2010年10月18日月曜日

アー・ユー・テディ?(加藤実秋) このエントリーをブックマークに追加 このエントリーを含むはてなブックマーク

浮ついた印象のヒロインが、熊のあみぐるみに乗り移ったおっさん刑事の霊と事件の捜査をするお話。設定には何の魅力も感じませんでしたが、筆者買いしてみたら存外面白かったです。「インディゴの夜」シリーズ同様、登場人物たちの何気にいい人振りが嬉しいです。



ほっこり系を身上に、ファッションやインテリアに一家言持つ(つもりの)24歳フリーター「山瀬和子(やませかずこ)」。彼女が代官山のフリーマーケットで手に入れた熊のあみぐるみ(ぬいぐるみではないらしい)には、無念を抱えた50過ぎの刑事「天野康雄(あまのやすお)」の霊が乗り移っていました。うるさい彼の依頼をうけて、事件捜査のバイトを引き受けることになります。

30過ぎのファッションに縁が無いオッサンとしては、ヒロインの言動が逐一むかつきます(褒めてます)。決め顔はちょっと唇をすぼめた感じのアヒル顔。こういうことが書けるのは、女性作者ならではという気がしますね。女性に対して夢見る気持ちをぬぐえない男性一般としては、このような女性の「計算」はわかりにくいし、わかってても目をそむけていたい類のものなので。

こんな女と、刑事一筋30年のおっさんのコンビでは、揉め事の起きないはずがありません。いつも口うるさく説教してくる康夫をあみぐるみから追い出すためにも、早急な事件解決へのモチベーションが高まるのは逆に皮肉なことです。ちなみに康雄からはきっちりバイト料をもらうことになります。詳しいところは本書でご確認いただければと思いますが、通帳から勝手にお金を引き出さない和子は何気にいい子です。

あい方が幽霊かつオッサンとあっては当然ロマンスなどひっくり返っても出てきません。そちらは康雄の元部下「冬野唯志(ふゆのただし)」が一応それっぽい感じになります。見た目は良くてもオカルト好きが災いして変人のレッテルを張られている彼は、いろいろな意味で和子にぴったりのお相手です。
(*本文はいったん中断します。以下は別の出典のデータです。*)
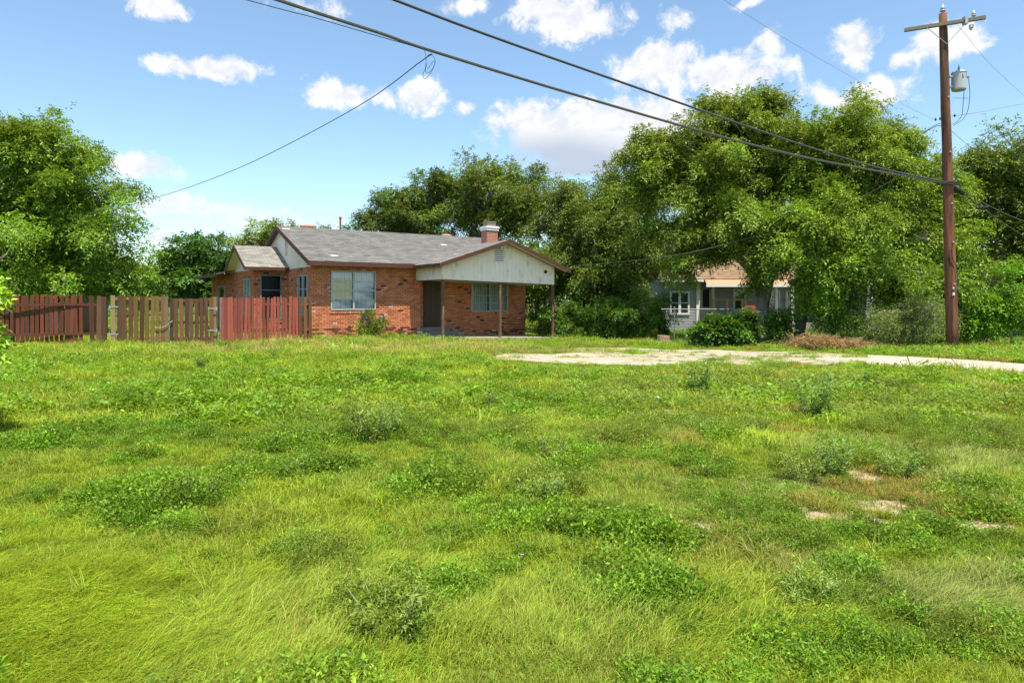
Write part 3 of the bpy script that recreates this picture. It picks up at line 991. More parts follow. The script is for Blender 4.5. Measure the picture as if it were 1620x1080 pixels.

和子本人はそれを頑なに否定していますが。

全般的に手堅い印象の作品です。康雄が心を残す事件の内容についても、その捜査や顛末についても、実に地味で手堅い題材が選ばれています。あらゆる意味でヒロインとのギャップが感じられるところにおかしみが感じられます。作品の雰囲気としては正直それほど好きな部類でもありませんが、読みやすくてミステリとしての出来も上々です。続きが出ればまた購入するでしょう。